Lead manager Richard Croft notes that the fund remains balanced between value and momentum stocks and is 77% invested with 23% in cash held for new opportunities as well as cash equivalents.

As mentioned last month, the average duration of time until expiration for the option writes remains on shorter side at 33 days.

Richard adds that shorter term options are being written more specifically on the momentum stocks where the option premiums tend to be attractive due to the increased short-term volatility. With many of the value positions paying dividends, longer dated options typically results in longer holding times and the collection of dividends.

While Facebook and Netflix acted as a bit of a drag on performance for July, positions in Apple, Amazon and Google balanced out the impact with their positive performance.

Current Outlook and Expectations

Looking forward, we feel July’s sell off in the tech sector was a positive signal for the health of the overall market as Momentum stocks typically underperform in the first month after a market correction, such as the one we saw in February, followed by strength and overvaluation in the subsequent months.

Momentum taking a breather historically has been consistent with the development of a broader bullish trend.

Evidence of this comes from current year and fiscal 2019 market expectations.
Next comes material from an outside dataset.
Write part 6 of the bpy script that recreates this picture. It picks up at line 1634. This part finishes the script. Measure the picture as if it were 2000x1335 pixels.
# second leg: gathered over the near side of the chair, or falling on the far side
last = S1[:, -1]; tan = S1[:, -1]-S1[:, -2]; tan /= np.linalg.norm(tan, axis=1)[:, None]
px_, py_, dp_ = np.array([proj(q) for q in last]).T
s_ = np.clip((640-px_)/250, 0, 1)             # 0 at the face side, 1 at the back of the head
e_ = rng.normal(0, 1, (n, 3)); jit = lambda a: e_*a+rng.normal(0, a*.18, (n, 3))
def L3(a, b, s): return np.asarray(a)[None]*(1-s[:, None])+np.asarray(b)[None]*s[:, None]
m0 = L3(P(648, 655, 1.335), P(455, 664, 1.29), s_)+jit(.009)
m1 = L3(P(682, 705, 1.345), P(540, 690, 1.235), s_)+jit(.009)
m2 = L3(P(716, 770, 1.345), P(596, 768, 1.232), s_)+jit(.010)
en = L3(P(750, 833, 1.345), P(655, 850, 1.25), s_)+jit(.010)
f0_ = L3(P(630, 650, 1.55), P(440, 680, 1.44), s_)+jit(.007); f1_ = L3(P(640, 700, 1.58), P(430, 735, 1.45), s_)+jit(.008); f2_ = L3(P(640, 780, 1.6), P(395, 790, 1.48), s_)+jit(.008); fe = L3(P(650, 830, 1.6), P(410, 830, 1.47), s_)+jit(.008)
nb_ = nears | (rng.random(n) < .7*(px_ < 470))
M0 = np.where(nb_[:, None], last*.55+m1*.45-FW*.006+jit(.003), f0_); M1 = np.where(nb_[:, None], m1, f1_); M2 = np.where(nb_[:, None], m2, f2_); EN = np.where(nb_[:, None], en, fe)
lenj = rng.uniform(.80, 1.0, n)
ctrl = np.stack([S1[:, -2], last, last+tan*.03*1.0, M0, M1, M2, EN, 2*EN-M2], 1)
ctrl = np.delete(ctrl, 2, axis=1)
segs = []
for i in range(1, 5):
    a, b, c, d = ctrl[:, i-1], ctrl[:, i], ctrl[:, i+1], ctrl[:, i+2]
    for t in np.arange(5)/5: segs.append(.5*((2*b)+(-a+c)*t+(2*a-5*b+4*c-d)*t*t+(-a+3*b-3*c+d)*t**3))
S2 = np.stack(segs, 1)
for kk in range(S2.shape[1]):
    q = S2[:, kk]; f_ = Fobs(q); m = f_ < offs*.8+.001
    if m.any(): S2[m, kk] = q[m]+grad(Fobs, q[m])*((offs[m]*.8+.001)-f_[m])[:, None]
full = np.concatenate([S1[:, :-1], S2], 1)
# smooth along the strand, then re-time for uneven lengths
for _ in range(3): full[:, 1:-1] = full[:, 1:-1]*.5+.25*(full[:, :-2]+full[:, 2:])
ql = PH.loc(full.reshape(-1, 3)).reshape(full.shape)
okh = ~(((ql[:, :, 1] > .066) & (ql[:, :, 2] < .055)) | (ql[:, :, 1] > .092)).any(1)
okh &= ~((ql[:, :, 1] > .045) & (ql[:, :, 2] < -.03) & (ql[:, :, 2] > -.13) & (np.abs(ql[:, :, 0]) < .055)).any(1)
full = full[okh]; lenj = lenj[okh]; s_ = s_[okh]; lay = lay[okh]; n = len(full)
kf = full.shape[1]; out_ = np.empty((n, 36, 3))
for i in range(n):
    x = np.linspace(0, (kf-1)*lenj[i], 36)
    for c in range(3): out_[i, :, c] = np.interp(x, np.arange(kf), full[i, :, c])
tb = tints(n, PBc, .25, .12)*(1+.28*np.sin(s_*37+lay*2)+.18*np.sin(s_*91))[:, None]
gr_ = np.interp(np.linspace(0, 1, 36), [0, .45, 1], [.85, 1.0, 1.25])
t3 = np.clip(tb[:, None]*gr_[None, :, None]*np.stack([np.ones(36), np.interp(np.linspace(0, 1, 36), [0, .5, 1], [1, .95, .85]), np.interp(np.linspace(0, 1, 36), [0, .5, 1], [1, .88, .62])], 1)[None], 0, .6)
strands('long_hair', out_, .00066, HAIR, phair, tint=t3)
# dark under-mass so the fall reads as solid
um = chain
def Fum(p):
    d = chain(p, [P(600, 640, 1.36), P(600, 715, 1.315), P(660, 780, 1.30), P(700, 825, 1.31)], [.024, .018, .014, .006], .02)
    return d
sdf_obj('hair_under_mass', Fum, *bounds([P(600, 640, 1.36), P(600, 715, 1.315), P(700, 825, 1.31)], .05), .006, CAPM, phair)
Despite Netflix and Facebook disappointing, Better than expected results in most reporting companies has caused analysts to revise their earnings and sales forecasts upwards.  This indicates that companies are still growing and makes investing in stocks an attractive opportunity.

Looking out further, we are paying close attention to margins.  In both 2011 and 2015, peaks in margin estimates accurately predicted market tops.  Given the CAPEX (capital expenditure) cycle that is underway and the potential for trade risks to slow down revenue, margins are something we continue to watch closely.

Finally, strength in the USD will continue to weigh heavy on gold and oil which will act as an anchor for the broader Canadian economy.

 As always, we will continue evaluate and adjust as market conditions change.